- [Given information]:
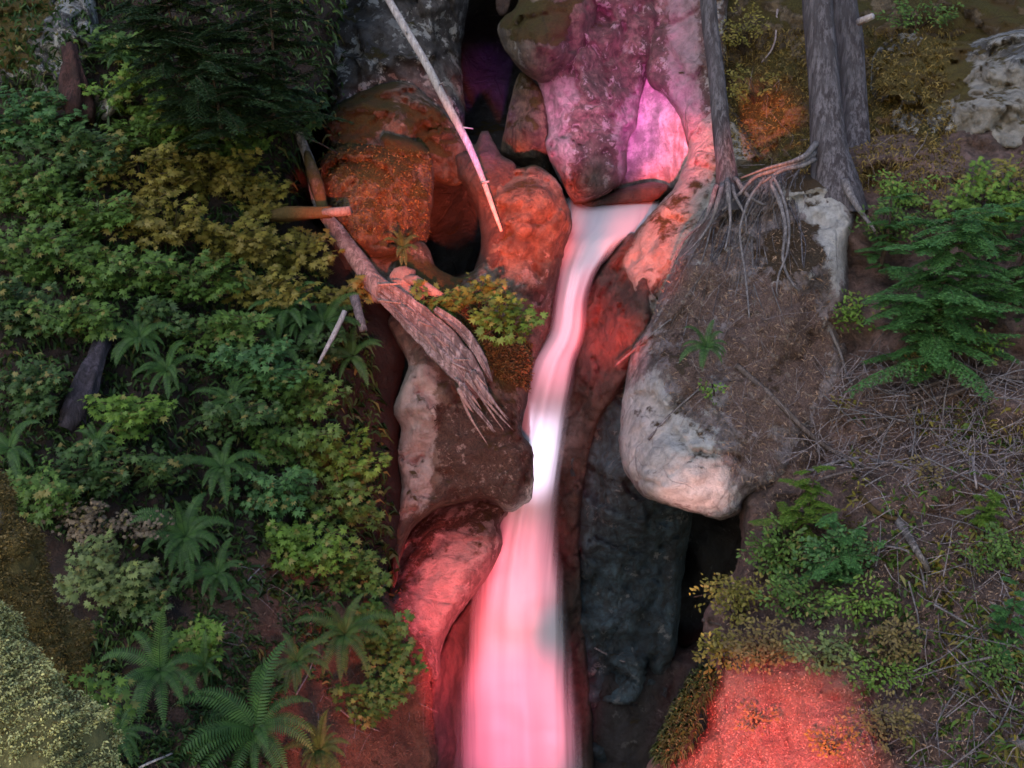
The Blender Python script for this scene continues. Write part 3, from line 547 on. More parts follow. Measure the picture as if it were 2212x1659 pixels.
trunk_tree('leaning mossy trunk partly hidden behind the thick conifer trunk', [(1795, -300, 14.9, 34), (1818, 0, 14.9, 34), (1834, 80, 14.9, 32), (1843, 200, 14.9, 30), (1852, 330, 14.8, 34), (1860, 420, 14.7, 40)], [], 'trees standing on the boulder', [[(1855, 48, 14.6, 9), (1885, 35, 14.4, 7)]])

# thin pale pole
pl = tag(empty('fallen_pole', P(1085, 500, 14.7)), 'long thin pale pole leaning across the dark rocks', 'pole')
stick('stem', [(800, -90, 15.3, 7), (840, 0, 15.2, 8), (905, 110, 15.1, 8.5), (960, 215, 15.0, 9), (1010, 310, 14.9, 8), (1045, 390, 14.8, 6), (1065, 450, 14.7, 5), (1083, 500, 14.7, 3)], 'pole', pl, k=12, wob=.012, rough=.1)
for a in ([(950, 183, 14.95, 2), (956, 178, 14.8, 1)], [(1000, 275, 14.85, 2), (1022, 278, 14.8, 1)], [(880, 75, 15.1, 2), (876, 66, 15.0, 1.5)], [(1040, 395, 14.75, 3), (1056, 392, 14.6, 2)]): stick('twig_stub', a, 'pole', pl)
# long broken log
lg = tag(empty('broken_log', P(1060, 830, 13.2)), 'long weathered broken log with a splintered lower end across the left bank', 'log')
stick('upper_stem', [(635, 250, 15.4, 8), (650, 300, 15.2, 10), (672, 360, 15.0, 13), (690, 430, 14.8, 15), (712, 480, 14.6, 16), (745, 530, 14.4, 18), (790, 585, 14.2, 22), (830, 635, 14.0, 27)], 'log', lg, k=12, rough=.35)
stick('moss_sleeve', [(664, 330, 14.95, 8), (678, 375, 14.83, 14), (688, 405, 14.73, 16), (696, 440, 14.63, 13), (702, 470, 14.6, 12)], 'mosslog', lg, k=12, rough=.5)
# split slab
def slab(mb, c, w0, th, seed, n=30):
    p, r = path(c, .04, .0); m = len(p); V = []; F = []
    tan = np.gradient(p, axis=0); tan /= np.linalg.norm(tan, axis=1)[:, None]
    for i in range(m):
        side = np.cross(tan[i], FV); side /= np.linalg.norm(side); up = -np.cross(side, tan[i]); up = up if up@FV < 0 else -up
        for j in range(n+1):
            s = -1+2*j/n; h = math.sqrt(max(0, 1-s*s))*r[i]*.38+.07*noise.noise(Vector((s*5+seed, i*.06, 0)))+.05*noise.noise(Vector((s*14, i*.05, seed)))
            V.append(p[i]+side*s*r[i]*(1+.12*noise.noise(Vector((i*.25, seed, s))))+up*h)
        for j in range(n+1):
            s = -1+2*j/n; V.append(p[i]+side*s*r[i]*.9-up*(th*(1-abs(s)*.6)))
    q = 2*(n+1)
    for i in range(m-1):
        for j in range(n):
            a = i*q+j; F.append((a, a+1, a+q+1, a+q)); b = a+n+1; F.append((b+1, b, b+q, b+q+1))
        a = i*q; F.append((a+q, a+q+n+1, a+n+1, a)); a = i*q+n; F.append((a, a+n+1, a+q+n+1, a+q))
    for i in (0, m-1):
        f = [i*q+j for j in range(n+1)]+[i*q+n+1+j for j in range(n, -1, -1)]; F.append(tuple(f if i else reversed(f)))
    mb.add(V, F)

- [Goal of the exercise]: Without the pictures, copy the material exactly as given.

- [Result of the task]:
The Blender Python script for this scene continues. Write part 3, from line 547 on. More parts follow. Measure the picture as if it were 2212x1659 pixels.
trunk_tree('leaning mossy trunk partly hidden behind the thick conifer trunk', [(1795, -300, 14.9, 34), (1818, 0, 14.9, 34), (1834, 80, 14.9, 32), (1843, 200, 14.9, 30), (1852, 330, 14.8, 34), (1860, 420, 14.7, 40)], [], 'trees standing on the boulder', [[(1855, 48, 14.6, 9), (1885, 35, 14.4, 7)]])

# thin pale pole
pl = tag(empty('fallen_pole', P(1085, 500, 14.7)), 'long thin pale pole leaning across the dark rocks', 'pole')
stick('stem', [(800, -90, 15.3, 7), (840, 0, 15.2, 8), (905, 110, 15.1, 8.5), (960, 215, 15.0, 9), (1010, 310, 14.9, 8), (1045, 390, 14.8, 6), (1065, 450, 14.7, 5), (1083, 500, 14.7, 3)], 'pole', pl, k=12, wob=.012, rough=.1)
for a in ([(950, 183, 14.95, 2), (956, 178, 14.8, 1)], [(1000, 275, 14.85, 2), (1022, 278, 14.8, 1)], [(880, 75, 15.1, 2), (876, 66, 15.0, 1.5)], [(1040, 395, 14.75, 3), (1056, 392, 14.6, 2)]): stick('twig_stub', a, 'pole', pl)
# long broken log
lg = tag(empty('broken_log', P(1060, 830, 13.2)), 'long weathered broken log with a splintered lower end across the left bank', 'log')
stick('upper_stem', [(635, 250, 15.4, 8), (650, 300, 15.2, 10), (672, 360, 15.0, 13), (690, 430, 14.8, 15), (712, 480, 14.6, 16), (745, 530, 14.4, 18), (790, 585, 14.2, 22), (830, 635, 14.0, 27)], 'log', lg, k=12, rough=.35)
stick('moss_sleeve', [(664, 330, 14.95, 8), (678, 375, 14.83, 14), (688, 405, 14.73, 16), (696, 440, 14.63, 13), (702, 470, 14.6, 12)], 'mosslog', lg, k=12, rough=.5)
# split slab
def slab(mb, c, w0, th, seed, n=30):
    p, r = path(c, .04, .0); m = len(p); V = []; F = []
    tan = np.gradient(p, axis=0); tan /= np.linalg.norm(tan, axis=1)[:, None]
    for i in range(m):
        side = np.cross(tan[i], FV); side /= np.linalg.norm(side); up = -np.cross(side, tan[i]); up = up if up@FV < 0 else -up
        for j in range(n+1):
            s = -1+2*j/n; h = math.sqrt(max(0, 1-s*s))*r[i]*.38+.07*noise.noise(Vector((s*5+seed, i*.06, 0)))+.05*noise.noise(Vector((s*14, i*.05, seed)))
            V.append(p[i]+side*s*r[i]*(1+.12*noise.noise(Vector((i*.25, seed, s))))+up*h)
        for j in range(n+1):
            s = -1+2*j/n; V.append(p[i]+side*s*r[i]*.9-up*(th*(1-abs(s)*.6)))
    q = 2*(n+1)
    for i in range(m-1):
        for j in range(n):
            a = i*q+j; F.append((a, a+1, a+q+1, a+q)); b = a+n+1; F.append((b+1, b, b+q, b+q+1))
        a = i*q; F.append((a+q, a+q+n+1, a+n+1, a)); a = i*q+n; F.append((a, a+n+1, a+q+n+1, a+q))
    for i in (0, m-1):
        f = [i*q+j for j in range(n+1)]+[i*q+n+1+j for j in range(n, -1, -1)]; F.append(tuple(f if i else reversed(f)))
    mb.add(V, F)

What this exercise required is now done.